··· Given data
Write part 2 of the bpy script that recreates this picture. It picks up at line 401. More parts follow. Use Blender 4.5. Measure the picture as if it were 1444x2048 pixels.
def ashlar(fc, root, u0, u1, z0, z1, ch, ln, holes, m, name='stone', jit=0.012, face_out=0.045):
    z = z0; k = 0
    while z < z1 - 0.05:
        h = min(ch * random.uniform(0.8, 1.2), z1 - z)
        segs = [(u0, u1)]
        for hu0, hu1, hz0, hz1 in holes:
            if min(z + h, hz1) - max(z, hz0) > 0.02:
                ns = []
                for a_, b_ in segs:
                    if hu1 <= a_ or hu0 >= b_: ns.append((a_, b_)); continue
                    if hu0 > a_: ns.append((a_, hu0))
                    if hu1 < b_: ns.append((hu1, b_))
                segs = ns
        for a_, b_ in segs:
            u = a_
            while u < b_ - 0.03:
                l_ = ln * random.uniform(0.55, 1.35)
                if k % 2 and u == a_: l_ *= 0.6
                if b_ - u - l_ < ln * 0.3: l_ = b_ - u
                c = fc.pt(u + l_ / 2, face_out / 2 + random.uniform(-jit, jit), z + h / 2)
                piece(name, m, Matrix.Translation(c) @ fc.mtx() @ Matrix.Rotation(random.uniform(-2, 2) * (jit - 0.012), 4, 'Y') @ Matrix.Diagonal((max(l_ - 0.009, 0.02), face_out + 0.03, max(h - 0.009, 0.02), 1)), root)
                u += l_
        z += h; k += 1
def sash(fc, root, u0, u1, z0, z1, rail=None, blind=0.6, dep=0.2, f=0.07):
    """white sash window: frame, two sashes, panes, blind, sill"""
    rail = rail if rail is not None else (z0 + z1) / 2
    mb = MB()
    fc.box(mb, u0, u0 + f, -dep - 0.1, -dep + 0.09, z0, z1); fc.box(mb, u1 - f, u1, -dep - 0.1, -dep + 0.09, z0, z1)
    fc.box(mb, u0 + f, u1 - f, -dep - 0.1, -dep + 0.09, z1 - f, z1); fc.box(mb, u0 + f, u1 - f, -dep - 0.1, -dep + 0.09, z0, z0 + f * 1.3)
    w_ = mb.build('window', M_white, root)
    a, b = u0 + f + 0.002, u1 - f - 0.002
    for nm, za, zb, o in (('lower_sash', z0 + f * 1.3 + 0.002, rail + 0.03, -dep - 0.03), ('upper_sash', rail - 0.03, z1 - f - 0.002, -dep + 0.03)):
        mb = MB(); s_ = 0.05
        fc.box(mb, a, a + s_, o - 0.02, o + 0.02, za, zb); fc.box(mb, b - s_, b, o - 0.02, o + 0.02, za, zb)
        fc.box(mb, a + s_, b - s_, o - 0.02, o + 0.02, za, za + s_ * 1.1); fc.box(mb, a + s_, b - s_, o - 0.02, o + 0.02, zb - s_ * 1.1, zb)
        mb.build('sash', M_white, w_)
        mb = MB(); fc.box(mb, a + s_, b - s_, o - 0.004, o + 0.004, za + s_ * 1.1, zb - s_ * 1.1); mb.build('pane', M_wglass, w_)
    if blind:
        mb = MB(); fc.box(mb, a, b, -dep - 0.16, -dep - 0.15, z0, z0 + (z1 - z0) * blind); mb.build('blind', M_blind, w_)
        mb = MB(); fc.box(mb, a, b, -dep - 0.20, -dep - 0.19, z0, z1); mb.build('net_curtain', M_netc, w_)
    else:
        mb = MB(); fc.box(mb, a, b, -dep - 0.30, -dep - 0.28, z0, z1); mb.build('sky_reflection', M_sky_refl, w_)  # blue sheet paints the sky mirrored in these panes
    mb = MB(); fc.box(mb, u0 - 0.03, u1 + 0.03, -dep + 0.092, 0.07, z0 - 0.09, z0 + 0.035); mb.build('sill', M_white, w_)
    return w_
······
**Requirements**
Give the listing above again, word for word.

**Answer to the problem**
Write part 2 of the bpy script that recreates this picture. It picks up at line 401. More parts follow. Use Blender 4.5. Measure the picture as if it were 1444x2048 pixels.
def ashlar(fc, root, u0, u1, z0, z1, ch, ln, holes, m, name='stone', jit=0.012, face_out=0.045):
    z = z0; k = 0
    while z < z1 - 0.05:
        h = min(ch * random.uniform(0.8, 1.2), z1 - z)
        segs = [(u0, u1)]
        for hu0, hu1, hz0, hz1 in holes:
            if min(z + h, hz1) - max(z, hz0) > 0.02:
                ns = []
                for a_, b_ in segs:
                    if hu1 <= a_ or hu0 >= b_: ns.append((a_, b_)); continue
                    if hu0 > a_: ns.append((a_, hu0))
                    if hu1 < b_: ns.append((hu1, b_))
                segs = ns
        for a_, b_ in segs:
            u = a_
            while u < b_ - 0.03:
                l_ = ln * random.uniform(0.55, 1.35)
                if k % 2 and u == a_: l_ *= 0.6
                if b_ - u - l_ < ln * 0.3: l_ = b_ - u
                c = fc.pt(u + l_ / 2, face_out / 2 + random.uniform(-jit, jit), z + h / 2)
                piece(name, m, Matrix.Translation(c) @ fc.mtx() @ Matrix.Rotation(random.uniform(-2, 2) * (jit - 0.012), 4, 'Y') @ Matrix.Diagonal((max(l_ - 0.009, 0.02), face_out + 0.03, max(h - 0.009, 0.02), 1)), root)
                u += l_
        z += h; k += 1
def sash(fc, root, u0, u1, z0, z1, rail=None, blind=0.6, dep=0.2, f=0.07):
    """white sash window: frame, two sashes, panes, blind, sill"""
    rail = rail if rail is not None else (z0 + z1) / 2
    mb = MB()
    fc.box(mb, u0, u0 + f, -dep - 0.1, -dep + 0.09, z0, z1); fc.box(mb, u1 - f, u1, -dep - 0.1, -dep + 0.09, z0, z1)
    fc.box(mb, u0 + f, u1 - f, -dep - 0.1, -dep + 0.09, z1 - f, z1); fc.box(mb, u0 + f, u1 - f, -dep - 0.1, -dep + 0.09, z0, z0 + f * 1.3)
    w_ = mb.build('window', M_white, root)
    a, b = u0 + f + 0.002, u1 - f - 0.002
    for nm, za, zb, o in (('lower_sash', z0 + f * 1.3 + 0.002, rail + 0.03, -dep - 0.03), ('upper_sash', rail - 0.03, z1 - f - 0.002, -dep + 0.03)):
        mb = MB(); s_ = 0.05
        fc.box(mb, a, a + s_, o - 0.02, o + 0.02, za, zb); fc.box(mb, b - s_, b, o - 0.02, o + 0.02, za, zb)
        fc.box(mb, a + s_, b - s_, o - 0.02, o + 0.02, za, za + s_ * 1.1); fc.box(mb, a + s_, b - s_, o - 0.02, o + 0.02, zb - s_ * 1.1, zb)
        mb.build('sash', M_white, w_)
        mb = MB(); fc.box(mb, a + s_, b - s_, o - 0.004, o + 0.004, za + s_ * 1.1, zb - s_ * 1.1); mb.build('pane', M_wglass, w_)
    if blind:
        mb = MB(); fc.box(mb, a, b, -dep - 0.16, -dep - 0.15, z0, z0 + (z1 - z0) * blind); mb.build('blind', M_blind, w_)
        mb = MB(); fc.box(mb, a, b, -dep - 0.20, -dep - 0.19, z0, z1); mb.build('net_curtain', M_netc, w_)
    else:
        mb = MB(); fc.box(mb, a, b, -dep - 0.30, -dep - 0.28, z0, z1); mb.build('sky_reflection', M_sky_refl, w_)  # blue sheet paints the sky mirrored in these panes
    mb = MB(); fc.box(mb, u0 - 0.03, u1 + 0.03, -dep + 0.092, 0.07, z0 - 0.09, z0 + 0.035); mb.build('sill', M_white, w_)
    return w_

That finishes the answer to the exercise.